Friday, October 3, 2008

How Major League Baseball Executives Are Killing the Future of the Sport

I grew up in Southeast Indiana near Madison, Indiana. The town on the Ohio River was about 90 miles downriver from Cincinnati. During my early teenage years, Cincinnati's Big Red Machine dominated the National League, winning the World Series in 1975 and 1976. I came of age keeping score of Reds games and looked forward to watching the playoffs and the series, especially when my Reds were participants. Because of those childhood experiences, I played baseball in high school dreaming of playing Major League baseball, a dream that only went unfulfilled because of a lack of talent. To this day, baseball remains near and dear to my heart even though I don't follow the game nearly as closely as I once did.

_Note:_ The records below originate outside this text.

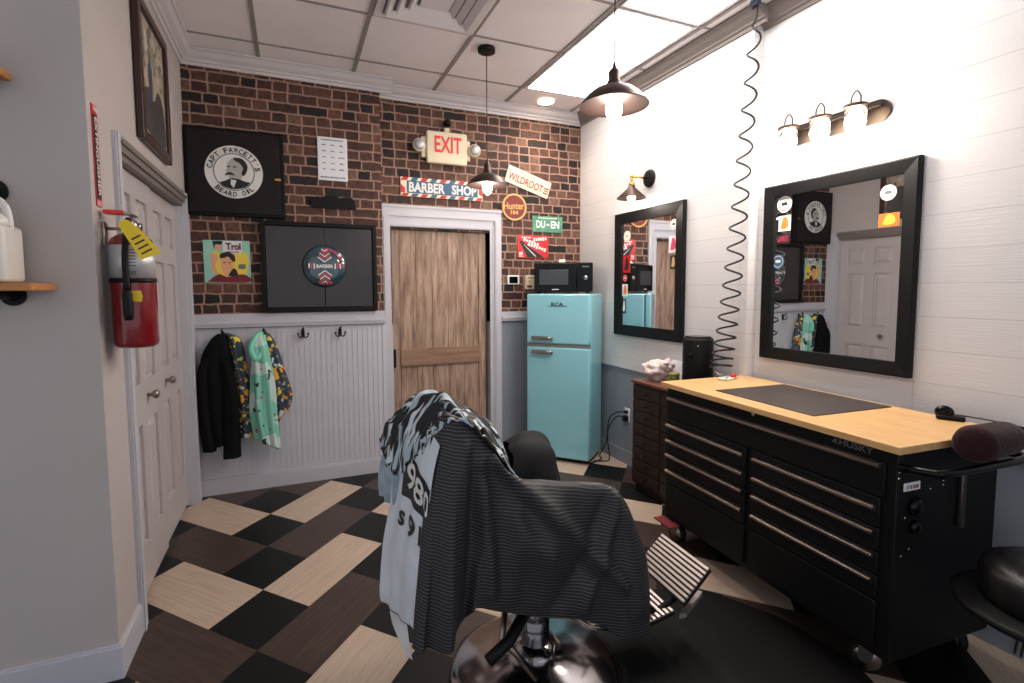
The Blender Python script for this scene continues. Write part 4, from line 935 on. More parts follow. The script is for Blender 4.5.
# vanity light
t = thing('vanity_light', (XN, 1.87, 2.3), 'three-jar bathroom style light bar above the large mirror', 'wall lamp')
mb = MB(); P = []
for k in range(33):
    a = -PI/2+PI*k/32; P.append((1.63-.055*math.cos(a), 2.352-.055*math.sin(a)))
for k in range(33):
    a = PI/2+PI*k/32; P.append((2.105-.055*math.cos(a), 2.352-.055*math.sin(a)))
mb.prism(P, XN-.001, XN-.022, 'yz'); mb.build('back_plate', M['dnick'], t)
mb = MB(); mb.box((XN-.05, 1.6, 2.368), (XN-.03, 2.13, 2.386), .003)
for y in (1.7, 2.03): mb.tube([(XN-.02, y, 2.377), (XN-.04, y, 2.377)], .008)
mb.build('bar', M['dnick'], t)
for y in (2.035, 1.852, 1.67):
    x = XN-.125
    mb = MB(); mb.tube([(XN-.035, y, 2.377), (x+.02, y, 2.377)], .007); mb.lathe([(0, 0), (.05, 0), (.053, .003), (.053, .012), (.03, .017), (0, .017)], (x, y, 2.368), 28); lid = mb.build('jar_lid', M['bronze'], t)
    mb = MB(); mb.tube(spline([(x, y-.022, 2.378), (x, y-.022, 2.42), (x, y, 2.448), (x, y+.022, 2.42), (x, y+.022, 2.378)], 20), .0035, 8); mb.build('wire_loop', M['bronze'], lid)
    mb = MB(); mb.lathe([(.036, .1), (.04, .095), (.046, .08), (.047, .02), (.04, .002), (.0, 0), (0, .004), (.037, .006), (.043, .022), (.042, .078), (.035, .1)], (x, y, 2.268), 28); mb.build('glass_jar', M['glass'], t)
    mb = MB(); mb.lathe([(0, .09), (.014, .088), (.016, .07), (.026, .05), (.03, .03), (.022, .012), (0, .006)], (x, y, 2.272), 20); mb.build('bulb', M['bulb'], t)
    point('vanity_light_lamp', (x-.01, y, 2.24), VANITY_W, .03, (1, .9, .8))

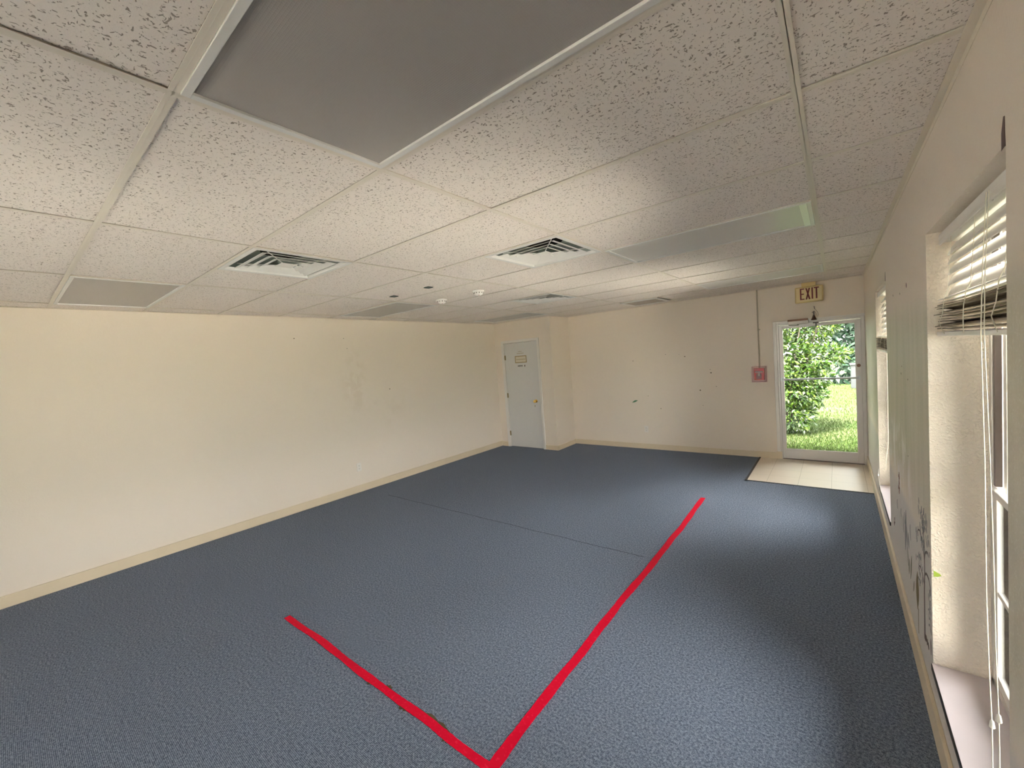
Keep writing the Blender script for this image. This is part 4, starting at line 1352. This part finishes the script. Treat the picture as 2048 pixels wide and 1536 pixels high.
def tree(x_, y_, label, ls, n, sz, seed):
    r_ = thing('background_tree', (x_, y_, GZ), label, 'tree', 'dark trees beyond the lawn')
    leaf_cloud('foliage', n, lobes(ls), sz, MAT['tree'], r_, seed)
    MB().tube([(x_ + 1.2, y_, GZ), (x_ + 1.1, y_, 1.6), (x_, y_ + .1, 3.6)], [0.22, 0.17, 0.08], 9).build('trunk', MAT['bark'], r_)


tree(1.6, 20.5, 'dark grey green tree right behind the shrub outside the glass door', [(1.6, 20.5, 3.4, 1.7), (2.4, 20.5, 2.1, 1.0), (1.0, 20.3, 1.9, 1.0), (1.8, 20.2, 1.3, 0.8), (2.3, 21, 4.6, 1.6), (.6, 21, 4.4, 1.4), (1.3, 20.0, .7, .8), (2.2, 20.2, .7, .8)], 7000, 0.30, 3)
tree(-3.2, 21.5, 'dark green tree hidden mostly behind the shrub', [(-3.2, 21.5, 3.3, 2.0), (-2.2, 21.3, 2.4, 1.2), (-4.2, 21.6, 2.4, 1.3)], 3500, 0.34, 4)
ub = thing('utility_box', (1.72, 18.0, GZ), 'small pale grey utility box at the far side of the lawn', 'utility box')
MB().box(1.66, 1.98, 17.85, 18.2, GZ, 0.68).build('cabinet', mat('utility_grey', (0.016, 0.018, 0.019), 0.6), ub, bevel=0.01)
MB().box(1.63, 2.01, 17.82, 18.23, 0.68, 0.73).build('lid', mat('utility_lid', (0.03, 0.032, 0.033), 0.5), ub, bevel=0.01)


def grass_fn(g, n):
    y = YF + 0.45 + (g.random(n) ** 1.6) * 12.0
    half_ = 0.25 + (y - YF) * 0.16
    x = 1.05 + (g.random(n) * 2 - 1.0) * half_ * 1.3
    P_ = np.stack([x, y, np.full(n, GZ - 0.002)], 1)
    N_ = np.stack([g.normal(0, .35, n), g.normal(0, .35, n), np.full(n, 1.6)], 1)
    return P_, N_


gl = leaf_cloud('grass', 26000, grass_fn, 0.060, MAT['blade'], None, 8, droop=0.0, aspect=0.12)
tag(gl, 'short bright green grass growing on the lawn outside the exit door', 'grass', kind='stuff')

Baseball executives though are apparently trying to kill the sport. Although much of criticism of the sport has focused on steroids and the effect they have had on the integrity and hallowed records of the sport, a maybe more critical issue for the future of the sport is being overlooked - the failure to consider younger fans when scheduling playoff games.

Tonight I arrived home after teaching my class and thought I would turn the television on to see part of the Cubs game before watching the Vice President debate. I couldn't find the game. It turns out that, even though the game was being played in Chicago, the baseball powers that be thought it would be a good idea to not start the game until 9:30 p.m. In their world that means hitting prime time and maximum ratings, even though the game was relegated to cable. It is a short-sighted approach to the nation's pastime. Starting the game at 9:30 p.m. means the game tonight lasted past to well past midnight. It meant most would-be future fans of baseball, kids like me who grew up watching the playoffs and World Series, were in bed even if not before the first pitch was thrown, certainly before the last out of the game.

One wonders how Major League Baseball intends to build a fan base while depriving younger fans of the chance to see their favorite teams play in the post-season.